**WORK TO COMPLETE:**
Exclude the pictures and retype the entries as written.
• • •
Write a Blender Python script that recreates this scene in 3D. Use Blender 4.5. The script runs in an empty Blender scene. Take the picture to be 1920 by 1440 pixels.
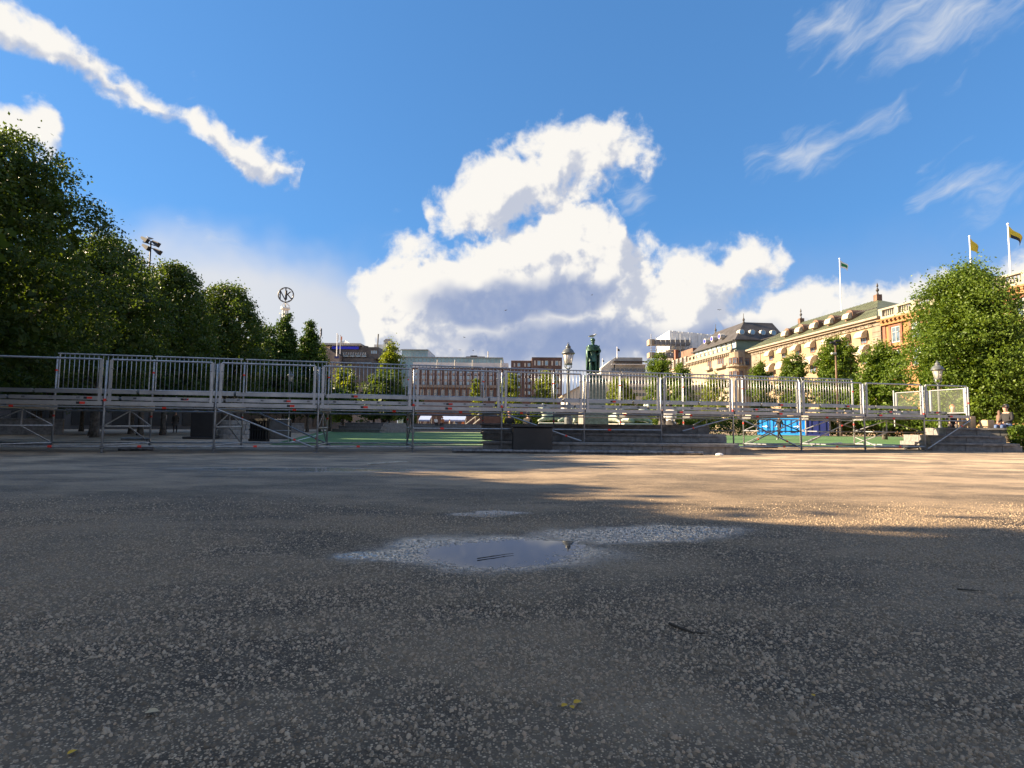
import bpy, bmesh, math, random
import numpy as np
from mathutils import Vector, Matrix
R = math.radians
random.seed(7)
rng = np.random.default_rng(11)
sc = bpy.context.scene
COL = sc.collection

# ------------------------------------------------------------------ camera
F, PITCH, ROLL, CAMZ = 1060.0, math.atan(80/1060), R(0.5), 0.75
fwd = Vector((0, math.cos(PITCH), math.sin(PITCH)))
up0 = Vector((0, -math.sin(PITCH), math.cos(PITCH)))
r0 = Vector((1, 0, 0))
rgt = r0*math.cos(ROLL) + up0*math.sin(ROLL)
upv = up0*math.cos(ROLL) - r0*math.sin(ROLL)
CAMP = Vector((0, 0, CAMZ))
cd = bpy.data.cameras.new('camera')
cd.sensor_width = 36; cd.lens = 36*F/1920; cd.clip_end = 5000; cd.clip_start = 0.05
cam = bpy.data.objects.new('camera', cd); COL.objects.link(cam)
m = Matrix((rgt, upv, -fwd)).transposed().to_4x4(); m.translation = CAMP
cam.matrix_world = m
sc.camera = cam

def ray(px, py):
    return (fwd + rgt*((px-960)/F) + upv*((720-py)/F))
def at(px, py, Y):
    d = ray(px, py); return CAMP + d*(Y/d.y)
def xz(px, Y, z=0.0):
    a, b = at(px, 600, Y), at(px, 900, Y)
    t = (z-a.z)/(b.z-a.z); p = a.lerp(b, t); p.z = z
    return p
def azel(px, py):
    d = ray(px, py).normalized()
    return math.atan2(d.x, d.y), math.asin(d.z)

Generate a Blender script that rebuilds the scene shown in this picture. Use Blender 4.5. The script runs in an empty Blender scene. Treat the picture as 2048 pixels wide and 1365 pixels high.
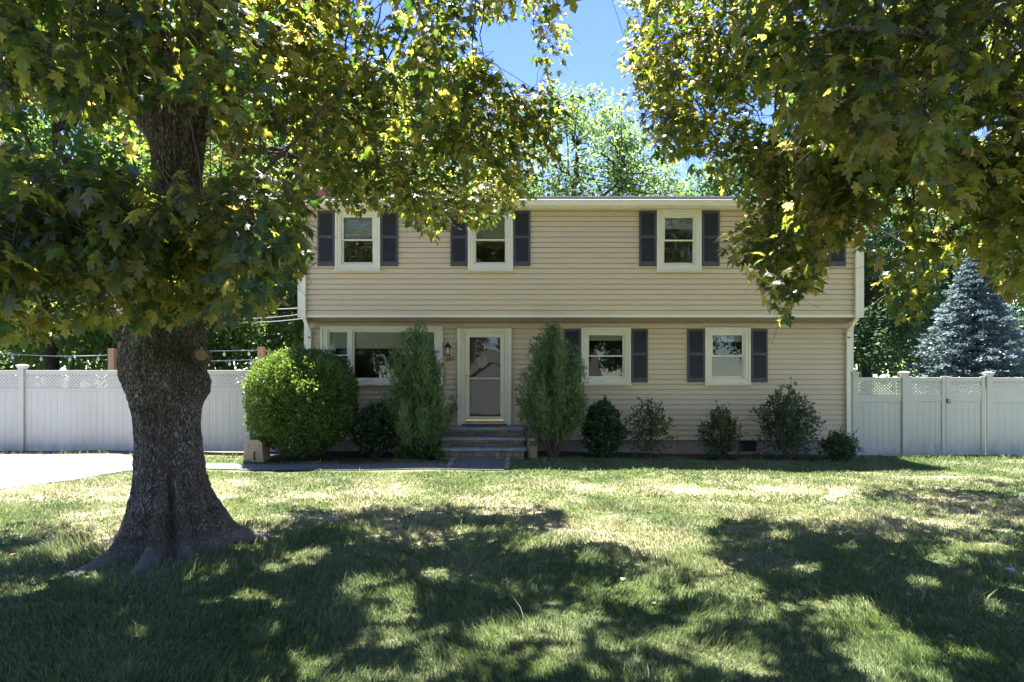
• • •
**WRITTEN SOLUTION:**
Write a Blender Python script that recreates this scene in 3D. Use Blender 4.5. The script runs in an empty Blender scene. Take the picture to be 1920 by 1440 pixels.
import bpy, bmesh, math, random
import numpy as np
from mathutils import Vector, Matrix
R = math.radians
random.seed(7)
rng = np.random.default_rng(11)
sc = bpy.context.scene
COL = sc.collection

# ------------------------------------------------------------------ camera
F, PITCH, ROLL, CAMZ = 1060.0, math.atan(80/1060), R(0.5), 0.75
fwd = Vector((0, math.cos(PITCH), math.sin(PITCH)))
up0 = Vector((0, -math.sin(PITCH), math.cos(PITCH)))
r0 = Vector((1, 0, 0))
rgt = r0*math.cos(ROLL) + up0*math.sin(ROLL)
upv = up0*math.cos(ROLL) - r0*math.sin(ROLL)
CAMP = Vector((0, 0, CAMZ))
cd = bpy.data.cameras.new('camera')
cd.sensor_width = 36; cd.lens = 36*F/1920; cd.clip_end = 5000; cd.clip_start = 0.05
cam = bpy.data.objects.new('camera', cd); COL.objects.link(cam)
m = Matrix((rgt, upv, -fwd)).transposed().to_4x4(); m.translation = CAMP
cam.matrix_world = m
sc.camera = cam

def ray(px, py):
    return (fwd + rgt*((px-960)/F) + upv*((720-py)/F))
def at(px, py, Y):
    d = ray(px, py); return CAMP + d*(Y/d.y)
def xz(px, Y, z=0.0):
    a, b = at(px, 600, Y), at(px, 900, Y)
    t = (z-a.z)/(b.z-a.z); p = a.lerp(b, t); p.z = z
    return p
def azel(px, py):
    d = ray(px, py).normalized()
    return math.atan2(d.x, d.y), math.asin(d.z)

Generate a Blender script that rebuilds the scene shown in this picture. Use Blender 4.5. The script runs in an empty Blender scene. Treat the picture as 2048 pixels wide and 1365 pixels high.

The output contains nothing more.